There’s a lot to like here despite the large number of red herrings in the plot. Why have kids dress up like rabbits at the second wedding? Why give us a long shot of the bride crying? For a film as short as this one is (just past an hour and a half), it feels like a good 15 minutes could be cut without losing anything in terms of the plot.

And yet, despite the extraneous material, Cousin, Cousine is pretty entertaining all the way through. Ludovic and Marthe are completely likable. And when her mother, grieving for the husband who died suddenly after the first wedding in the film and Ludovic’s father, himself grieving decide to spend time together, we’re happy about it. They’re a cute old couple and they’re good together. The real joy of the film is watching Karine and Pascal act entirely in their own self interest for the first part of the film and then be overcome with jealousy (first wrongly, then rightly) at the end. A big part of that joy is that both think they are starting to act selflessly, but in fact are simply redirecting their own selfishness.
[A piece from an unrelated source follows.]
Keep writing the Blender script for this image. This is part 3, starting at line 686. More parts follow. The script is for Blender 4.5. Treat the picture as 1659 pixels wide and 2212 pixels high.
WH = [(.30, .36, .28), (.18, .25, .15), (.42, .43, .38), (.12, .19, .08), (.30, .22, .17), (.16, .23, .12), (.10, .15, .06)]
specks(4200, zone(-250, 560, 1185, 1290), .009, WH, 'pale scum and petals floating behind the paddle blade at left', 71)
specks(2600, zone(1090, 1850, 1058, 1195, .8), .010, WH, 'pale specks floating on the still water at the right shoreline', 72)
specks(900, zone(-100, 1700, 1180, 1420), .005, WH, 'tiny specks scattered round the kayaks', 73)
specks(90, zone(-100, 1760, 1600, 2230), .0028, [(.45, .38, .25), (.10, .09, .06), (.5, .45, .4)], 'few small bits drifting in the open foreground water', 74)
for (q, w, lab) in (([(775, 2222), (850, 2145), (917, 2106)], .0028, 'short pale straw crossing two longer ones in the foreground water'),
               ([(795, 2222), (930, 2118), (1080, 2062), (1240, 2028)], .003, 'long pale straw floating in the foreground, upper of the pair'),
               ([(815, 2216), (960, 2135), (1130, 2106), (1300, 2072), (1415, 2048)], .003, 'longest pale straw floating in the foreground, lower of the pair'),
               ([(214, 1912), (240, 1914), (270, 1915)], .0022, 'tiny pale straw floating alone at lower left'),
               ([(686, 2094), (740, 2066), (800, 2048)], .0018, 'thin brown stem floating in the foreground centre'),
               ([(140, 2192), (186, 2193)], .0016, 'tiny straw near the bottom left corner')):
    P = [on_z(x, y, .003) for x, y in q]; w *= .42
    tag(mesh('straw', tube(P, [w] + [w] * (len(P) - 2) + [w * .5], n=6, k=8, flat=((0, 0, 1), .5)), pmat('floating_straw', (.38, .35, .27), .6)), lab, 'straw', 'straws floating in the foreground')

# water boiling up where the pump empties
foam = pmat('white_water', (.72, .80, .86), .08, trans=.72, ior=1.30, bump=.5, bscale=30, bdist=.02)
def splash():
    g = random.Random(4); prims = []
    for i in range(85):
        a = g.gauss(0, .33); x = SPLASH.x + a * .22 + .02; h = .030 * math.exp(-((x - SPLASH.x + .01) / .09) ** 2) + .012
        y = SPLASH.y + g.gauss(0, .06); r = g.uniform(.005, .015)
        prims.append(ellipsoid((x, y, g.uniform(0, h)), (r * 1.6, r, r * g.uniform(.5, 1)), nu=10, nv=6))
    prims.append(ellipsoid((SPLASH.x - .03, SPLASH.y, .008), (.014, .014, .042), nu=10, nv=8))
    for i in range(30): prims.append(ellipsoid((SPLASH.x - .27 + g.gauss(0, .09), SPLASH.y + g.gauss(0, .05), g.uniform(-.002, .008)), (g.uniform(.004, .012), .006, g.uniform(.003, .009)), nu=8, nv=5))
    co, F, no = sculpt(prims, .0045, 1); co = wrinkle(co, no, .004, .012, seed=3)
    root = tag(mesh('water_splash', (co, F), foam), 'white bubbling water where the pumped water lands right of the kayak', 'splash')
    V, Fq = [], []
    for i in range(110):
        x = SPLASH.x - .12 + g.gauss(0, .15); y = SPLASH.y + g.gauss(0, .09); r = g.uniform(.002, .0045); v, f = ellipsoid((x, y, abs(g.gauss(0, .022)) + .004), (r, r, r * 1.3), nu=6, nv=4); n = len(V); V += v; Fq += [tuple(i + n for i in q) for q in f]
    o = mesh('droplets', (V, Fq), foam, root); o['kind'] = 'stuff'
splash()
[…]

And really, that’s the point of a film like Cousin, Cousine. The entire point is to introduce us to characters that we want to see end up together and spend the entire film getting them together in the way that makes us happy. It’s hardly a perfect film, but a lot of films that have come after it, notably Four Weddings and a Funeral very much borrowed from it, and that certainly says a lot for it. There's a bit of In the Mood for Love here, too. It’s not easy to find, but if you can come across it, it’s worth your time.

Why to watch Cousin, Cousine: An intelligent and funny sex comedy.
Why not to watch: The plot goes in a lot of places at once, not all of them productive.